Le village dans le récit s’appelle Mornas. Il est imaginaire et non localisé. "Pour moi, Jordan déteste la campagne au point de tout faire pour s’en extraire, y compris les pires bêtises au monde, mais à la fin, il réalise qu’un lieu est surtout fait des gens qui le peuplent. C’est le sens du dessin qu’il offre à Patrick", confie Hugo P. Thomas.
Hugo P. Thomas a trouvé les jeunes acteurs via un casting sauvage, en se rendant à la sortie des collèges. Ewan Bourdelles habite la campagne et souhaitait être acteur. Il a une chaîne YouTube, sur laquelle il publie des courts métrages. Le réalisateur se rappelle : "Pour le rôle de Patrick, je cherchais un adolescent qui contraste avec Jordan, quelqu’un d’un peu fantasque."
"Noah Zandouche était tellement mal à l’aise lors du casting qu’il me faisait rire. J’ai été touché par son naturel. Il portait en lui une maladresse adolescente très émouvante, tout en étant parfois sûr de lui et en roulant les mécaniques. J’ai aimé tous ses paradoxes, et le fait qu’il soit en pleine croissance ; tout cela le rendait très humain. J’ai aussi vite décelé qu’il serait capable de jouer."
"Quant à Vanessa Paradis, j’adore l’idée de l’envisager face à deux acteurs débutants. Cela réactivait en moi mes souvenirs d’enfance et adolescence, lorsque je rêvais de côtoyer de grandes stars. Vanessa Paradis est bien plus qu’une actrice et chanteuse. C’est une icône. J’avais la certitude qu’elle saurait apporter avec elle son statut tout en étant crédible en infirmière."

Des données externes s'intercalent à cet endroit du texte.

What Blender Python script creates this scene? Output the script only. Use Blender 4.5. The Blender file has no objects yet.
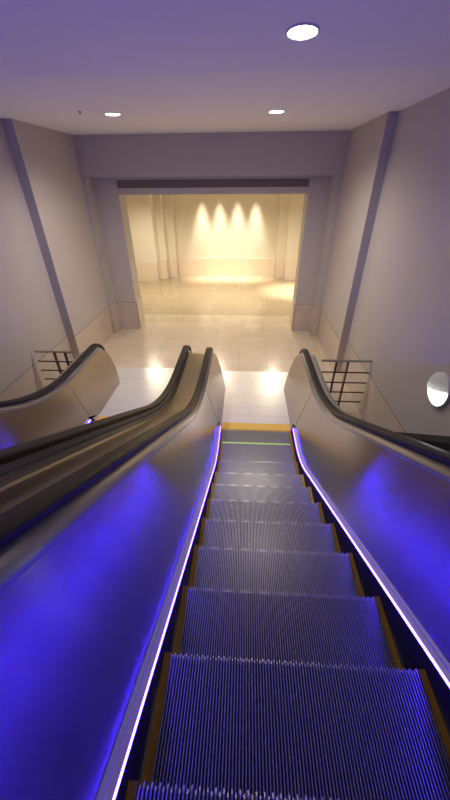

Hugo P. Thomas a opté pour une réalisation simple et accessible, comme si les plans étaient des cases de bande dessinée qui dissimulent la complexité des personnages. "C’est l’essence du teen movie pour moi, qui donne l’impression de parler d’adolescents écervelés, de stéréotypes, mais qui sont bien plus profonds qu’ils n’en ont l’air. Le placement des personnages au centre des plans fait aussi écho au fait que Jordan se retrouve au centre de l’attention de tout le monde et des situations", précise -t-il.